• [Data provided]
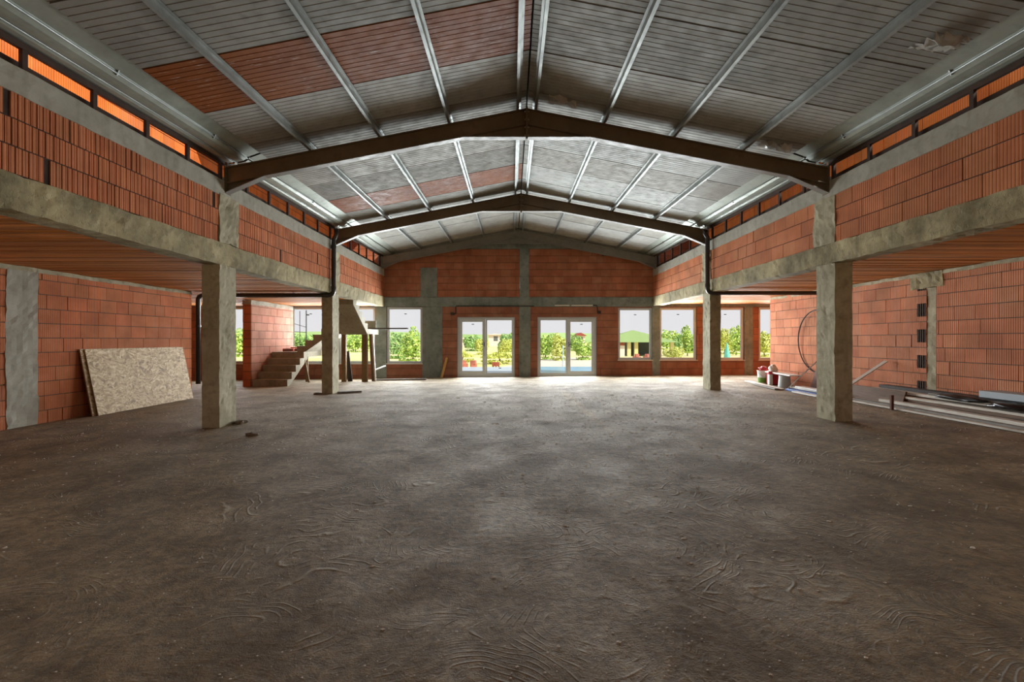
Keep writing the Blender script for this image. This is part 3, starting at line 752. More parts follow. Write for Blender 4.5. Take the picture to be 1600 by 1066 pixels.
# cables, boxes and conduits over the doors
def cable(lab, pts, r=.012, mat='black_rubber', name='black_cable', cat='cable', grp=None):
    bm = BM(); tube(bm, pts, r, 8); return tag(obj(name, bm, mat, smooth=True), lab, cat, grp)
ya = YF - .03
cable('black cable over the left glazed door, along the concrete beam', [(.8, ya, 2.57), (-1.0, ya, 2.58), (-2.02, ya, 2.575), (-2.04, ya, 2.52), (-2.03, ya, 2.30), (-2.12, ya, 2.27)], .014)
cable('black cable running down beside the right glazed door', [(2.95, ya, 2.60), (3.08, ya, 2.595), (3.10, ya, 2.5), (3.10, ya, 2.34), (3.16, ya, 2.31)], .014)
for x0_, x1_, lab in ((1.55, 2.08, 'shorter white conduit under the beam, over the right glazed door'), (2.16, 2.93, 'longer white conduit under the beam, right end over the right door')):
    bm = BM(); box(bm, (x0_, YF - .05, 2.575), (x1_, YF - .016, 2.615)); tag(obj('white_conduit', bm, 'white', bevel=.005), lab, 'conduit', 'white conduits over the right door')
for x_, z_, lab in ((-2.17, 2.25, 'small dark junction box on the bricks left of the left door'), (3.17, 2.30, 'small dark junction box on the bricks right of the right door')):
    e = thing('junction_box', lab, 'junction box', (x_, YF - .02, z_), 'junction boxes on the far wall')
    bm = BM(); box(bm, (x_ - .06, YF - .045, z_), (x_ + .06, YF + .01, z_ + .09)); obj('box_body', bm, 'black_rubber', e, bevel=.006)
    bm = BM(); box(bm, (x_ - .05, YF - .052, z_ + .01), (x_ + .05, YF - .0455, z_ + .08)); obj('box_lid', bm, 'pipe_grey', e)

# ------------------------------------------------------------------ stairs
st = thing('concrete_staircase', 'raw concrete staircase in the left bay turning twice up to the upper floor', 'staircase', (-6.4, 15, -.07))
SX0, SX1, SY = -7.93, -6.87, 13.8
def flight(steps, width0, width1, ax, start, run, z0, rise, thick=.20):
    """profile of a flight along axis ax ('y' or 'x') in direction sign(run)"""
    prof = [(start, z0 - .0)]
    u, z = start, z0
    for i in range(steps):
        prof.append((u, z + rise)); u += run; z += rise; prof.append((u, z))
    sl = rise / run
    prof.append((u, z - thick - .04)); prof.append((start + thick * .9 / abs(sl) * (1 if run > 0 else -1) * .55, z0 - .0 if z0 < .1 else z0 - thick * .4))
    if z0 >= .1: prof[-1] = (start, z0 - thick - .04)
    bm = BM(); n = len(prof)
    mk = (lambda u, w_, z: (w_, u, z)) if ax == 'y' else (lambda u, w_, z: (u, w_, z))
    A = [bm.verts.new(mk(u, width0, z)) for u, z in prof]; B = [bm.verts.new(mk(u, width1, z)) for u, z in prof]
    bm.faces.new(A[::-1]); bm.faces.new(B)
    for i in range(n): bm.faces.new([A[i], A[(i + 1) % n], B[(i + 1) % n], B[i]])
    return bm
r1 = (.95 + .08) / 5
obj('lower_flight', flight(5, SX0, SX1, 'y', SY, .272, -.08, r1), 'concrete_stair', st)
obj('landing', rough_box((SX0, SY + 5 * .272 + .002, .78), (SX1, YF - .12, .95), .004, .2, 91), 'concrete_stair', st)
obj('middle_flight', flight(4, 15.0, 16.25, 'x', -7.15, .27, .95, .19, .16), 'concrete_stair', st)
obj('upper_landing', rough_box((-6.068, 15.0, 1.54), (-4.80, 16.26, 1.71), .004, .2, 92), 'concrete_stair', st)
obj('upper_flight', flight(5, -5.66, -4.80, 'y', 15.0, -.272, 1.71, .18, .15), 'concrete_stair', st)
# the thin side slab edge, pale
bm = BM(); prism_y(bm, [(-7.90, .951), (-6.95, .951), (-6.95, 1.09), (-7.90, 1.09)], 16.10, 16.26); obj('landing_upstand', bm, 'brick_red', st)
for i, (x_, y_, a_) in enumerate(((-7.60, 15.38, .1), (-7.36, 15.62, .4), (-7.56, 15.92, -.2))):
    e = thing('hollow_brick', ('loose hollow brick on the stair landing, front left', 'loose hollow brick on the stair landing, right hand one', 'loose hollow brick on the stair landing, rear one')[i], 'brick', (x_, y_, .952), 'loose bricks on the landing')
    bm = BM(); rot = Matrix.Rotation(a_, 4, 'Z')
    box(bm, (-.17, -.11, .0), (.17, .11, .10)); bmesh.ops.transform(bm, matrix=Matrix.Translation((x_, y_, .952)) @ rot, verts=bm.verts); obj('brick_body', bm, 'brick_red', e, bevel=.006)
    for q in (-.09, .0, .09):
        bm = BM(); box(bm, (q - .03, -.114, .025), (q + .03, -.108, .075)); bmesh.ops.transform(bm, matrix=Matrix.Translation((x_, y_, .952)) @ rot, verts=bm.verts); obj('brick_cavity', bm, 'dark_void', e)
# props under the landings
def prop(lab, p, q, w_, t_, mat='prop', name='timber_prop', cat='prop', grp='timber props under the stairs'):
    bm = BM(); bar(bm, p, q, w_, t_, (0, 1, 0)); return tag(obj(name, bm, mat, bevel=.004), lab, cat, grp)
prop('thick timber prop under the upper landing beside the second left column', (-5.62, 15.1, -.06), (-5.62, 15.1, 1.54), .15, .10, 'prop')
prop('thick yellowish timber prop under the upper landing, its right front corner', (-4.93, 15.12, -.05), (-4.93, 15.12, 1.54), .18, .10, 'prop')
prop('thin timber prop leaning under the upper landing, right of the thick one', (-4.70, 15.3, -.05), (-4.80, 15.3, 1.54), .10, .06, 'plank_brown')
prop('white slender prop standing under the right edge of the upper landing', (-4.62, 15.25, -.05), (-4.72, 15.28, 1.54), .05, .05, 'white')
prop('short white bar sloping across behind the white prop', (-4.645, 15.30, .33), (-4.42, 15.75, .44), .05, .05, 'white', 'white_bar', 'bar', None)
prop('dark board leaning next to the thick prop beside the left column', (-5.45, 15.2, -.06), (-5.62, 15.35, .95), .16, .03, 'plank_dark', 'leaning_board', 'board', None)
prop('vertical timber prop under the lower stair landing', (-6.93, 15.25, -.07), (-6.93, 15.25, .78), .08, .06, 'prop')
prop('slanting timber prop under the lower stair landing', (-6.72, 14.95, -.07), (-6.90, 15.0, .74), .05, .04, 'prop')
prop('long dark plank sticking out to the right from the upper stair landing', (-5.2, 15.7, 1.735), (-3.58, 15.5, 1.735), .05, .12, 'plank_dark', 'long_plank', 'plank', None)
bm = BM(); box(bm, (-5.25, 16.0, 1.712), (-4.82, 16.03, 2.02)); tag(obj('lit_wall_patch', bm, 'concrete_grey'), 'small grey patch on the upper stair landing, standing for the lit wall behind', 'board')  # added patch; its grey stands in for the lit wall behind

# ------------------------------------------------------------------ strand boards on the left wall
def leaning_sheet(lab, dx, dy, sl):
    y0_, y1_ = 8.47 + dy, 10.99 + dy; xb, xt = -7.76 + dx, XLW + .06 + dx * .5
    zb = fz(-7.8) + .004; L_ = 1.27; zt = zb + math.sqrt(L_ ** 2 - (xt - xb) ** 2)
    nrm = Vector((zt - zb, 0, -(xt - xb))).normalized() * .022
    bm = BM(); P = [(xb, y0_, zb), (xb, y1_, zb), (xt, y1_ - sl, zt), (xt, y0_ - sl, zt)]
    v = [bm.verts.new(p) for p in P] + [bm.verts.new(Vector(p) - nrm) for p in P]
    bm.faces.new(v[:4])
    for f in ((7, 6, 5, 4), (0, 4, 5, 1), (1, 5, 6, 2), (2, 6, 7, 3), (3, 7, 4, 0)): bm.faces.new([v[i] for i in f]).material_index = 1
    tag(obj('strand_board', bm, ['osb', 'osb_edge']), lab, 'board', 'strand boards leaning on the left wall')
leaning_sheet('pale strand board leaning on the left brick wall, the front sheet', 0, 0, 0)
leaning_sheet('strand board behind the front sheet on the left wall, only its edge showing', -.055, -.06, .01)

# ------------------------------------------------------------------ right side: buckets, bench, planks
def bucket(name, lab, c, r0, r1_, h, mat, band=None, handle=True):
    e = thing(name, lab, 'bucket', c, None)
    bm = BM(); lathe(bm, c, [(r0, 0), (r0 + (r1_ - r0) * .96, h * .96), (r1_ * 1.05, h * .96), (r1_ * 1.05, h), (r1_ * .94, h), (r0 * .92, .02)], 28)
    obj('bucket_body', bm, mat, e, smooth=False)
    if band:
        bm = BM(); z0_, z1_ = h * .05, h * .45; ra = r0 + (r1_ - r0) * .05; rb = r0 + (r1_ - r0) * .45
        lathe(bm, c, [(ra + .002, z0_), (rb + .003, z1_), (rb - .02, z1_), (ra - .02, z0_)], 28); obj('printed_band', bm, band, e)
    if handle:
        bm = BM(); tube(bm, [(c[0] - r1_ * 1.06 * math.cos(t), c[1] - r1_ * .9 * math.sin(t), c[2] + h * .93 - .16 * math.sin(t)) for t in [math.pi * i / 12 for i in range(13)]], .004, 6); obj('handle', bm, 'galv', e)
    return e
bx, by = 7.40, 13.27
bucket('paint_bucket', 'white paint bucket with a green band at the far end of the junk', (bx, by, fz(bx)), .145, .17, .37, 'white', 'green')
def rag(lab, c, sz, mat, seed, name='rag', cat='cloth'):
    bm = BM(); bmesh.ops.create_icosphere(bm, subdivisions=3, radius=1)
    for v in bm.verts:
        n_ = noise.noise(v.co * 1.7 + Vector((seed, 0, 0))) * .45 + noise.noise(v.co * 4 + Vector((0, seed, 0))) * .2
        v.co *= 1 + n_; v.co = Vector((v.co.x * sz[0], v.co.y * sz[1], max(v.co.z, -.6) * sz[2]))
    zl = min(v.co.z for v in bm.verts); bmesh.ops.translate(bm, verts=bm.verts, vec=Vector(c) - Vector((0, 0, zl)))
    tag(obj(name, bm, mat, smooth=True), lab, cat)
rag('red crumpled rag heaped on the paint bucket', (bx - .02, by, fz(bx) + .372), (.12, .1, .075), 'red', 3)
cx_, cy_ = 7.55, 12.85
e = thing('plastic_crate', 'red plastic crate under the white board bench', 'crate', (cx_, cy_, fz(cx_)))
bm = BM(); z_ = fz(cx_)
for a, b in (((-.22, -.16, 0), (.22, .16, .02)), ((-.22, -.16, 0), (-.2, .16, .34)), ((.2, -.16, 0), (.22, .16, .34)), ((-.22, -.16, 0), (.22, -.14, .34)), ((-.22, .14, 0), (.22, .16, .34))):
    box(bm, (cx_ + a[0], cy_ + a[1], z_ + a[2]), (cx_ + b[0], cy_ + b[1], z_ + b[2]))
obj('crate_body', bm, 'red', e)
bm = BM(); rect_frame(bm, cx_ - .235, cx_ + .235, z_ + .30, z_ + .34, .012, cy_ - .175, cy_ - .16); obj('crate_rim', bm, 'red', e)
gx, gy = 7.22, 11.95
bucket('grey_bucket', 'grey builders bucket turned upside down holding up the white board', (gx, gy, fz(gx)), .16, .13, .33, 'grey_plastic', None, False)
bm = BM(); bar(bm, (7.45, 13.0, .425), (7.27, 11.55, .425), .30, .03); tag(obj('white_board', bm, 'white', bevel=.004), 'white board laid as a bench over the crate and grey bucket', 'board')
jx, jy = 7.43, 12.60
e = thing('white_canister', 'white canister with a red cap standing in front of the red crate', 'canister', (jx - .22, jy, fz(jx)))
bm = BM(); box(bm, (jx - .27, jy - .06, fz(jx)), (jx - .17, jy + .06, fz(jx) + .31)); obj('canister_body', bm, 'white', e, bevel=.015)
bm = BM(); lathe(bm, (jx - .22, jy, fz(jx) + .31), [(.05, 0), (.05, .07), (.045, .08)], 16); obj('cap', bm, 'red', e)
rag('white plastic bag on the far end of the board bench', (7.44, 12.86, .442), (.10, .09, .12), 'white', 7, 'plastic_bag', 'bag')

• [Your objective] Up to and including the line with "bm = BM(); box(bm, (x_ - .05, YF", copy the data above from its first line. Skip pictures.

• [The completed task]
Keep writing the Blender script for this image. This is part 3, starting at line 752. More parts follow. Write for Blender 4.5. Take the picture to be 1600 by 1066 pixels.
# cables, boxes and conduits over the doors
def cable(lab, pts, r=.012, mat='black_rubber', name='black_cable', cat='cable', grp=None):
    bm = BM(); tube(bm, pts, r, 8); return tag(obj(name, bm, mat, smooth=True), lab, cat, grp)
ya = YF - .03
cable('black cable over the left glazed door, along the concrete beam', [(.8, ya, 2.57), (-1.0, ya, 2.58), (-2.02, ya, 2.575), (-2.04, ya, 2.52), (-2.03, ya, 2.30), (-2.12, ya, 2.27)], .014)
cable('black cable running down beside the right glazed door', [(2.95, ya, 2.60), (3.08, ya, 2.595), (3.10, ya, 2.5), (3.10, ya, 2.34), (3.16, ya, 2.31)], .014)
for x0_, x1_, lab in ((1.55, 2.08, 'shorter white conduit under the beam, over the right glazed door'), (2.16, 2.93, 'longer white conduit under the beam, right end over the right door')):
    bm = BM(); box(bm, (x0_, YF - .05, 2.575), (x1_, YF - .016, 2.615)); tag(obj('white_conduit', bm, 'white', bevel=.005), lab, 'conduit', 'white conduits over the right door')
for x_, z_, lab in ((-2.17, 2.25, 'small dark junction box on the bricks left of the left door'), (3.17, 2.30, 'small dark junction box on the bricks right of the right door')):
    e = thing('junction_box', lab, 'junction box', (x_, YF - .02, z_), 'junction boxes on the far wall')
    bm = BM(); box(bm, (x_ - .06, YF - .045, z_), (x_ + .06, YF + .01, z_ + .09)); obj('box_body', bm, 'black_rubber', e, bevel=.006)
    bm = BM(); box(bm, (x_ - .05, YF - .052, z_ + .01), (x_ + .05, YF - .0455, z_ + .08)); obj('box_lid', bm, 'pipe_grey', e)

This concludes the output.